The 11 proposed Transit Centers are:

  • Government Square

  • UC/Jefferson

  • Northside

  • Oakley

  • Western Hills Plaza

  • Anderson Towne Center

  • Kenwood Towne Center

  • Northgate Mall

  • Tri-County Mall

  • Midpointe Crossing (Bond Hill/Roselawn)

  • Mt. Healthy Center


Plan Costs & Financing

Using an operating cost formula provided by SORTA via the 2017 AECOM SORTA Service Evaluation, Development, and Management Study, we calculated the annual operating costs of each type of service and for capital costs to provide a projected budget using 2017 dollars.  For more information, see the Methodology section in the full Better Bus Plan. 

The financials are:

  • $55 million for Local Downtown-bound service

  • $40 million for Local Crosstown service

  • $32 million for BRT/Limited Stop service

  • $10 million for Express service

  • $10 million for Access Rider service

  • For a total annual operating cost of $147 million

  • $30 million for bus purchases/replacements (enough for ~60 buses per year)

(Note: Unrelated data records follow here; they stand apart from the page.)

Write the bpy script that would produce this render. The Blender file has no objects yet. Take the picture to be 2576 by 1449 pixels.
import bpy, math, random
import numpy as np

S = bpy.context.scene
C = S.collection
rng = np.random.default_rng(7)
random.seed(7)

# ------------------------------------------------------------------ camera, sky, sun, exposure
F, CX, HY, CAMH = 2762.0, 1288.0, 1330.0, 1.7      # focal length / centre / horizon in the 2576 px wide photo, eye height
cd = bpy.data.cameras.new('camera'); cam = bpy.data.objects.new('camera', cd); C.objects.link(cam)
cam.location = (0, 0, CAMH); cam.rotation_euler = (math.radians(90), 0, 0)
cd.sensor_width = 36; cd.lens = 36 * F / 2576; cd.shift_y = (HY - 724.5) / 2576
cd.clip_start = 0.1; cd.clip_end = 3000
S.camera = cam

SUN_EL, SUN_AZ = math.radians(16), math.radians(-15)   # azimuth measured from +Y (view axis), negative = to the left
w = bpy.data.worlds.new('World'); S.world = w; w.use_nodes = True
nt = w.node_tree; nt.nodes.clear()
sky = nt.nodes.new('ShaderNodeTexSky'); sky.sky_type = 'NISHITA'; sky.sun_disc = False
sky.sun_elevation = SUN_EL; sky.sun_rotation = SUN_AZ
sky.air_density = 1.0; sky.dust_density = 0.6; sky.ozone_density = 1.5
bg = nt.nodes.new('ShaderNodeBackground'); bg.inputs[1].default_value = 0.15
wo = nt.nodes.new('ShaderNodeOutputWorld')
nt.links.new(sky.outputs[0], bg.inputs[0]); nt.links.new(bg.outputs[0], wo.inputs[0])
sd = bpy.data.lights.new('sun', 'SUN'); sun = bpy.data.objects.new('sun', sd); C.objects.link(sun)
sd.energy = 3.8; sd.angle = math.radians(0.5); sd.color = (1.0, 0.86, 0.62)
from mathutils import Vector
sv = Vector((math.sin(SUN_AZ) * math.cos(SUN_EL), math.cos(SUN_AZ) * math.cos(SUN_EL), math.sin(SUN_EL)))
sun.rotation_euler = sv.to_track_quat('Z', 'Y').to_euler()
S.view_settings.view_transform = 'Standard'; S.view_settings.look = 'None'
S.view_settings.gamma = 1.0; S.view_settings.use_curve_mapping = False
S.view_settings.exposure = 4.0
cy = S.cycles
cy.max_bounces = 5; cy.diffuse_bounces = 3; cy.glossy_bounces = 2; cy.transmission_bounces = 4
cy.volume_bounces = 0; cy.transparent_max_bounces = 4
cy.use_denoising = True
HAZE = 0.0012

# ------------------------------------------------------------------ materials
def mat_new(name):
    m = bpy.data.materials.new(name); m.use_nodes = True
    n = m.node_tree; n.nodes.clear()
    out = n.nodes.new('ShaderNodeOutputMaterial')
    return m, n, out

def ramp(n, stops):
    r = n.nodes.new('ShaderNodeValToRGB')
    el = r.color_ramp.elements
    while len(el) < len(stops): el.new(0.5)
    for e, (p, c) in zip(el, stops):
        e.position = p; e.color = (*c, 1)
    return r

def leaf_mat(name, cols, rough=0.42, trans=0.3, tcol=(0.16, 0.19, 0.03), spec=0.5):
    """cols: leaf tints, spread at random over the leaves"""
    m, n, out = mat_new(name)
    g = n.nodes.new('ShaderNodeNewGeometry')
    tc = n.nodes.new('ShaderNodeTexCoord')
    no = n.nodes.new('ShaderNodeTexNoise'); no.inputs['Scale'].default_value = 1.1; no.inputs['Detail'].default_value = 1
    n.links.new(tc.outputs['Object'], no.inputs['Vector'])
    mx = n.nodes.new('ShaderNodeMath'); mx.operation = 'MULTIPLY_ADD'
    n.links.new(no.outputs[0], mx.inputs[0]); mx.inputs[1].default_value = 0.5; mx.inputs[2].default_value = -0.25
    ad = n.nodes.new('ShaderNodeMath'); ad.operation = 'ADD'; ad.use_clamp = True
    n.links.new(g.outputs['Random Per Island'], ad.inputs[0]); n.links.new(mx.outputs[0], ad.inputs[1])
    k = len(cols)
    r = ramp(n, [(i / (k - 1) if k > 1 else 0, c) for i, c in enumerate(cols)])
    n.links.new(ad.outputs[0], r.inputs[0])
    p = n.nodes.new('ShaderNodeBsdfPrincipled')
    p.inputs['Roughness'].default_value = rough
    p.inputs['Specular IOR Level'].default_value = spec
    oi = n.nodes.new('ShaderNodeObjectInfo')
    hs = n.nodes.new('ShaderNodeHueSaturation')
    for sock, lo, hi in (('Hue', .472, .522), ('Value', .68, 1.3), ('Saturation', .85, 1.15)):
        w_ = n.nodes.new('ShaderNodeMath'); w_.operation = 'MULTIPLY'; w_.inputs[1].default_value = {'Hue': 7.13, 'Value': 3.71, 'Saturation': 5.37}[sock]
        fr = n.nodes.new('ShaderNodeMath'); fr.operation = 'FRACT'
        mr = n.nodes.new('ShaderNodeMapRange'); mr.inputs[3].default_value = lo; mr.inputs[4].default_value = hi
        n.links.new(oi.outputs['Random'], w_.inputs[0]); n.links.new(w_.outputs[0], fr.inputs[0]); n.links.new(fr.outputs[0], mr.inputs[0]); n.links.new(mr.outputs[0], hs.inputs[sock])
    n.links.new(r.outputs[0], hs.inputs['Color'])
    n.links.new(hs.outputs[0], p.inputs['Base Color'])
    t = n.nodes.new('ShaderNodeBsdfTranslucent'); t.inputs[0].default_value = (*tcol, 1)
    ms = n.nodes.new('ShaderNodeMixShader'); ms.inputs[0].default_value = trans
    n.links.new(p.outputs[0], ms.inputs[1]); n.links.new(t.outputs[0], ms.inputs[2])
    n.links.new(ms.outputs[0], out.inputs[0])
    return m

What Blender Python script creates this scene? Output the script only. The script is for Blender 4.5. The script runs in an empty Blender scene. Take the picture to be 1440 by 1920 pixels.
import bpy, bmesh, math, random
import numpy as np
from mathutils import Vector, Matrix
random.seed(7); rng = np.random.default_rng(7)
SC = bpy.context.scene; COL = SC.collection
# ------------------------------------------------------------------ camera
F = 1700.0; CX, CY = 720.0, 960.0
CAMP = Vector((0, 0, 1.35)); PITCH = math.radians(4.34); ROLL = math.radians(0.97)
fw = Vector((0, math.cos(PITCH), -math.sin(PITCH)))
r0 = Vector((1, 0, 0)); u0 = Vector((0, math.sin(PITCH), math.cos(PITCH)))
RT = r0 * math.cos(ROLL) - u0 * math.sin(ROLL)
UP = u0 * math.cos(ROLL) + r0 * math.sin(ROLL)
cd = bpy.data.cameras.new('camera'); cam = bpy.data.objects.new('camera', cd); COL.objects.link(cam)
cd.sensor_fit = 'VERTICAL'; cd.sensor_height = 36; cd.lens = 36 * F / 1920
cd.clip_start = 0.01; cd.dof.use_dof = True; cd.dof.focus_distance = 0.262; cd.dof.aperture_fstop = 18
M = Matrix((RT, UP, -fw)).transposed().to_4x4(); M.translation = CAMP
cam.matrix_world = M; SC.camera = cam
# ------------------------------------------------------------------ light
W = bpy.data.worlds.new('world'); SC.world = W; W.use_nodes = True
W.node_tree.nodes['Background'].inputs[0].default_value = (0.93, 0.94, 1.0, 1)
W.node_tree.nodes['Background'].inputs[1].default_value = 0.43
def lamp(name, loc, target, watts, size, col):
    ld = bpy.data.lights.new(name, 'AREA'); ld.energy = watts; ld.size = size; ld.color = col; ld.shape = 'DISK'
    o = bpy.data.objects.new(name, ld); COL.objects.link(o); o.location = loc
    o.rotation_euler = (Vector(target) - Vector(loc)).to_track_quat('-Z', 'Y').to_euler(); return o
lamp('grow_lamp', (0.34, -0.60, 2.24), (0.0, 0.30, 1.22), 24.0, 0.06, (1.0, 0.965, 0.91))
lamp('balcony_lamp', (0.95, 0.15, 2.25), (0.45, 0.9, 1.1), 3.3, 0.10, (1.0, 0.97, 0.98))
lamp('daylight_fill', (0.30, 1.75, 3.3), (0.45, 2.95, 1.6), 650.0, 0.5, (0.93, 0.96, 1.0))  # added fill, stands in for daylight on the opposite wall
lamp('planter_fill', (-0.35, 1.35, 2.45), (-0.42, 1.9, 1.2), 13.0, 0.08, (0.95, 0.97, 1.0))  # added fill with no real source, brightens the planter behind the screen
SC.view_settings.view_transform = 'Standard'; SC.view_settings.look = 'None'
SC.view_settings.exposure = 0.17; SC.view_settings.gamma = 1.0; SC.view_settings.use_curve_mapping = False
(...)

  • $20 million for BRT construction, Transit Centers, & infrastructure improvements

  • For a total annual capital cost of $50 million

All told this plan will cost $197 million annually in 2017 dollars.  To pay for this, we propose the elimination of the existing Cincinnati City earnings tax (currently 0.3% earnings tax for Metro) replaced by a new .75% countywide sales tax levy to bring in $120 million annually (up from $55 million raised locally with the earnings tax).  Adding in Fares, Advertising, Contract Service, Federal Flex formula funding, and a miniscule funding amount from the State of Ohio and we can raise this amount of money to fund new and improved service.